Meditations on a

State of Bliss

Mobirise

A restless cat woke me before it was light, deciding it was time for us both to be up, and since the shroud of sleep had slipped from me, I wandered out , the promise of coming summer warmth gently around me. The grey, pre-dawn light was as soft as the breath of a sleeping lover and at the foot of the limestone cliff stood two deer, aware, calm, unconcerned.  Then quietly, with ballerina steps, their tawny bodies became part of the forest as they faded into cover.  The forest was silent, too early even for the birds, I sipped the bitterness of black tea and put the paddleboard into the car.

The board slid across the taut surface of the river, warm fingers of dawn reaching through the trees towards me.

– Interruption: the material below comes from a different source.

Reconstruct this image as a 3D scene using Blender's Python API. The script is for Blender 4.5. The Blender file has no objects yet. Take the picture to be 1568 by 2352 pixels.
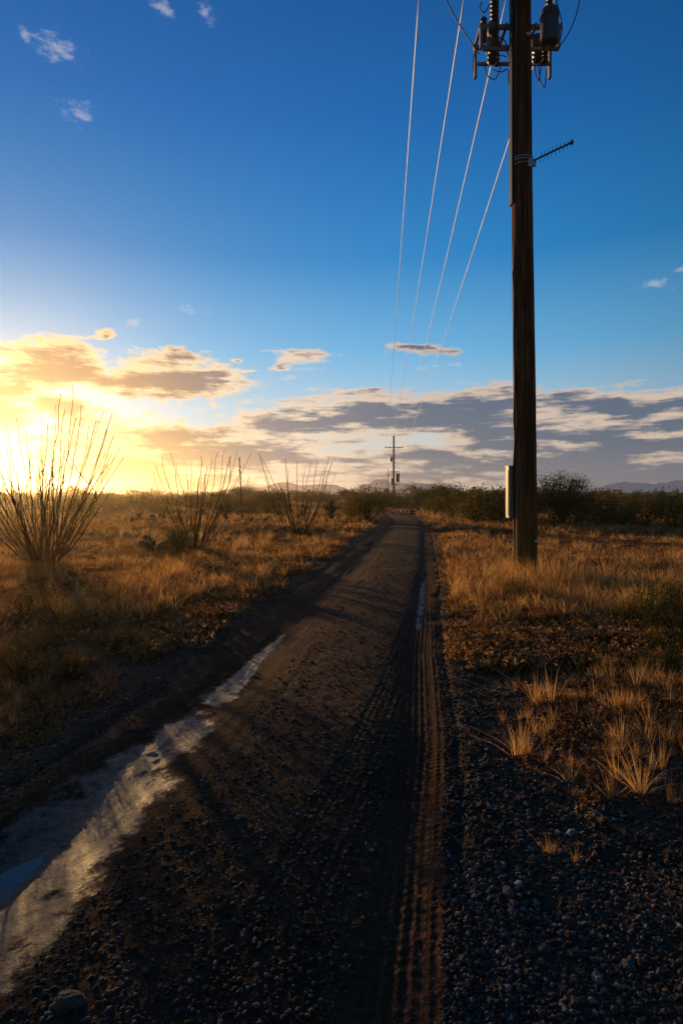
import bpy, math, numpy as np
from mathutils import Vector
rng=np.random.default_rng(7)
scn=bpy.context.scene
F=1307.0; CX=784.0; HY=1135.0; EYE=1.6
def W(x,y,d): return np.array([(x-CX)/F*d, d, EYE+(HY-y)/F*d])
def gp(x,y):
    d=EYE*F/(y-HY); return ((x-CX)/F*d, d)
def sstep(a,b,x):
    t=np.clip((x-a)/(b-a),0,1); return t*t*(3-2*t)
# ---------- value noise
_T=rng.random((256,256))
def vn(x,y):
    xi=np.floor(x).astype(np.int64); yi=np.floor(y).astype(np.int64)
    fx=x-xi; fy=y-yi; fx=fx*fx*(3-2*fx); fy=fy*fy*(3-2*fy)
    a=_T[xi%256,yi%256]; b=_T[(xi+1)%256,yi%256]; c=_T[xi%256,(yi+1)%256]; d=_T[(xi+1)%256,(yi+1)%256]
    return (a*(1-fx)+b*fx)*(1-fy)+(c*(1-fx)+d*fx)*fy
def fbm(x,y,o=4):
    s=0;a=.5
    for i in range(o):
        s=s+a*vn(x*2**i+17.3*i,y*2**i+5.1*i); a*=.5
    return s/(1-.5**o)
# ---------- layout functions
_yr=[-60,0,1.8,3.7,5.7,7.9,12.7,24.6,34,44,56,72,110,200,1000]
_xr=[-7,-.12,.16,.5,.77,1.12,1.9,3.6,4.8,5.2,3.6,-1.5,-20,-70,-500]
def xr(y): return np.interp(y,_yr,_xr)
HL=.36; LL=-2.3   # road lateral limits relative to right rut
def lat(x,y): return x-xr(y)
def g0(x,y):
    l=lat(x,y); dr=np.maximum(0,np.maximum(l-HL,LL-l))
    fade=sstep(0,5,dr)
    far=1-sstep(150,900,np.hypot(x,y))
    h=(fbm(x/7,y/7)-.5)*.45*fade*far + (fbm(x/.9,y/.9,3)-.5)*.07*sstep(0,.6,dr)
    return h
def ground_h(x,y):
    l=lat(x,y)
    ins=sstep(HL-.05,HL-.35,l)*sstep(LL+.05,LL+.35,l)
    return g0(x,y)+(fbm(x/.13,y/.13,2)-.5)*.016-ins*.16
def road_h(x,y):
    l=lat(x,y)
    w=(fbm(x/.5,y/.5,3)-.5)
    edge=np.maximum(sstep(HL-.25,HL+.05,l+w*.3),sstep(LL+.3,LL-.05,l+w*.4))
    h=.012-.05*edge
    h=h-.028*np.exp(-(l/.2)**2)-.045*np.exp(-((l+1.62)/.3)**2)
    h=h-.045*np.exp(-((l+1.76)/.18)**2)*np.exp(-((y-2.35)/.55)**2)
    h=h+.015*np.exp(-((l+.8)/.45)**2)
    h=h+(fbm(x/.8,y/.8,2)-.5)*.012+(fbm(x/.035,y/.035,2)-.5)*.006
    mk_=np.exp(-((l+1.4)/.45)**2)
    h=h+mk_*.010*(fbm(l*9+3,y*1.1,3)-.5)*2
    return h
def surf(x,y):
    return np.maximum(ground_h(x,y),np.where((lat(x,y)<HL)&(lat(x,y)>LL),road_h(x,y),-9))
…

Swans glided and guided their puffball babies, herons stood in stately elegance as I passed, and my world was at peace, a state of bliss.  A Cat Saturday. 

Mobirise

A clear January night left the trail hard and the three of us climbed out of the Vale of Ewyas towards the ridge to the south of Capel-y-Ffin.  I have always found pleasure in travelling with good friends, with ‘good’ defined as both close and of virtue, which my two companions were. Aristotle observed that ‘Good men will be friends for their own sake, that is, in virtue of their goodness.’

The pleasure gained from friends is strongest where the friendship has endured over years and through shared experiences of all types, it is the antipathy of hedonic adaptation. 

In the search for a state of bliss it seems that simplifying is a good place to start, since this also involves removing complexity, negativity and the ‘noise’ from life.   It is not focused on perfection (though there can be bliss in that) because there is often beauty in imperfection; was a daguerotype picture better than a calotype because it was more exact, or did the imperfect calotype add texture and life to the image?  The moment may not be computationally perfect in every way, but it could be blissful.

Bliss has purity but lacks complexity, it holds the moment but loses negativity.  It can involve laughter with friends, the blast of an icy wind on a mountain top, the arms of someone wonderful, the soaring of the soul in a piece of music, or the simplicity of a Cat Saturday.